Food Fast Running Out In Iraq

(CBS) Mohammed Nadir has hardly worked since the war began six weeks ago. His money has run out and other than a 3-pound bag of rice, his family's kitchen cupboard is bare.

"We can hardly survive," said Ahlam Nadir, his wife. "Buying food is not easy."

Most Iraqis, like Nadir, depend on food rations delivered as part of a U.N.-monitored program for their daily meals. But the last deliveries were before the war, and the World Food Program estimates most families have only enough food to last until the end of the month. The WFP is rushing flour, rice and beans to the country, hoping to head off a disaster.

"We are trying to bring in the food before there is a crisis," said Torben Due, the World Food Program representative for Iraq. "There is no alternative to bringing in the food now and getting the system up and running."

WFP officials met with old Iraqi Trade Ministry officials Saturday to see how much of the food that was stockpiled in the country was looted and when food distribution could resume.

Iraqis were given a government ration card that entitles them to a monthly supply of rice, beans, tea, sugar and soap. The food was purchased by Saddam Hussein's government as part of the U.N.-monitored program in place since 1996, which allowed Iraq to sell oil to buy food and other vital supplies for civilians. The program was an attempt to ease the hardship caused by U.N. trade sanctions imposed after Iraq's 1990 invasion of neighboring Kuwait.

Before the war started in March, a two-month ration was distributed to Iraqi families, but it was short on oil, beans and milk.

At least 60 percent of Iraq's 24 million people — and by some counts, even more — depend on the ration system, according to the United Nations. But the oil-for-food program and the rations distribution have been suspended since the war began — and will be for the foreseeable future.

The United States wants to end the program quickly to lift restrictions on the sale of Iraqi oil.

[But the war had nothing to do with oil, we swear!]

But the fate of the program must be determined by the U.N. Security Council, where it is tied to the knotty issue of sanctions and the search for Iraqi weapons of mass destruction.

U.N. officials, however, expect food distributions to resume and continue for several months until the situation in Iraq stabilizes.

Two weeks ago, the WFP started shipping rice and flour in through Jordan, and Due said he expects new rations to be distributed later this month.

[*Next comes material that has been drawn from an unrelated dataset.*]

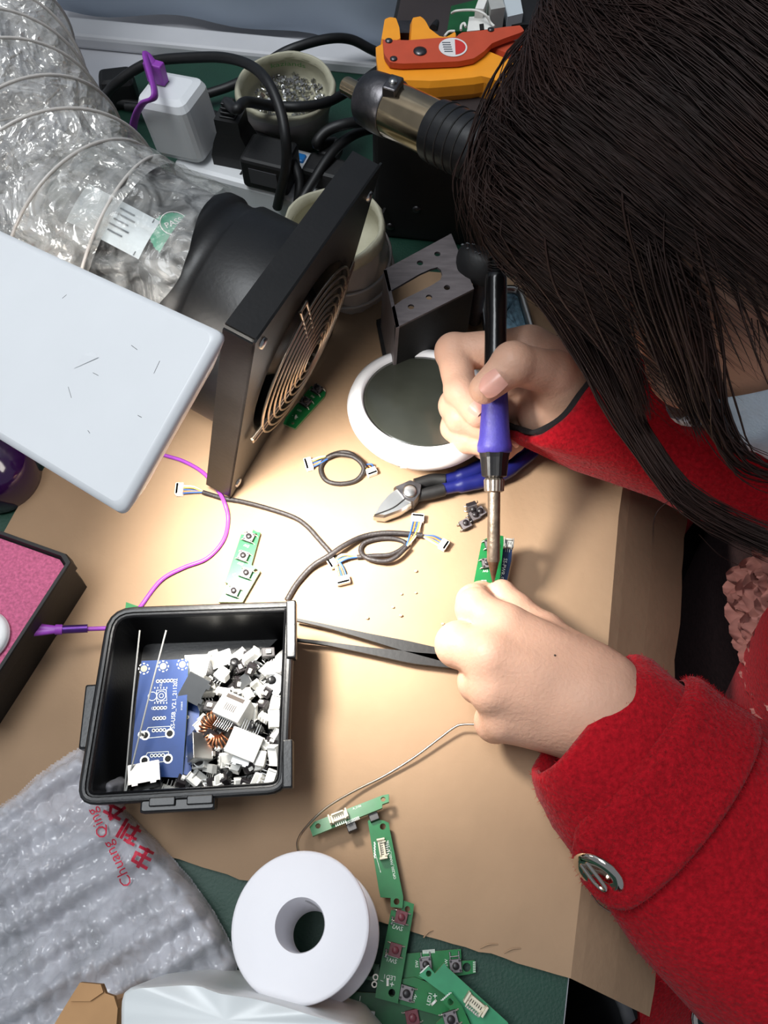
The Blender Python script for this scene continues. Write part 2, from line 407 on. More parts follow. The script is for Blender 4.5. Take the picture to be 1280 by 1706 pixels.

And last week, a WFP ship carrying 14,000 tons of rice docked at the Iraqi port of Umm Qasr, the largest aid shipment to arrive by sea since the war. The shipment was the first provided by the WFP by sea, signaling the opening of a significant entry point for aid deliveries.

Before the arrival of the ship, which sailed from Karachi with U.S.-donated rice, only four smaller vessels had braved the difficult shipping channel that leads to the port. The channel had been heavily mined by forces loyal to Saddam Hussein.

The Nadir family — Mohammed, his wife Ahlam and their daughter Hanan — ran out of most of their food last week. Nadir works day jobs as a welder and as soon as the bombing started March 20, his work stopped.

At the same time, the war sent prices skyrocketing. Sugar, chicken and other foods the family bought on the open market to supplement their rations tripled in price.

Nadir says his meager savings were exhausted last week. The family now depends on the small amount of money he earns from day to day and help from family and friends. This week, however, Nadir found work for only one day and earned just $1.75.

In their stark kitchen, an open alcove in the hallway of their cramped two-bedroom apartment, was a pan of beans soaking in water and two onions.

"The U.N. has to act quickly," said Ahlam Nadir, wearing a brown dress completely covered by the black cloak that traditional Iraqi women wear. As she spoke, a quick three-shot burst of gunfire rang out. The Nadirs' neighborhood, like many in Baghdad, was the scene of fighting and looting after Saddam fell.

"We have to have a future," Ahlam Nadir said. "If Mohammed gets sick, what will happen to us?"

The family's apartment is in an impoverished, fly-infested section of Baghdad's old city, a maze of twisting alleyways filled with two-story whitewashed cement and stone buildings. Stinking black sewage flows through a groove in the middle of the street.

Most residents depend on the food rations. When a reporter visited the neighborhood Sunday, a crowd gathered, hoping he was a U.N. official who might start registering them for new, expanded postwar rations.

"We have been liberated, but so far we've seen nothing," Ahlam Nadir said. "We're getting restless."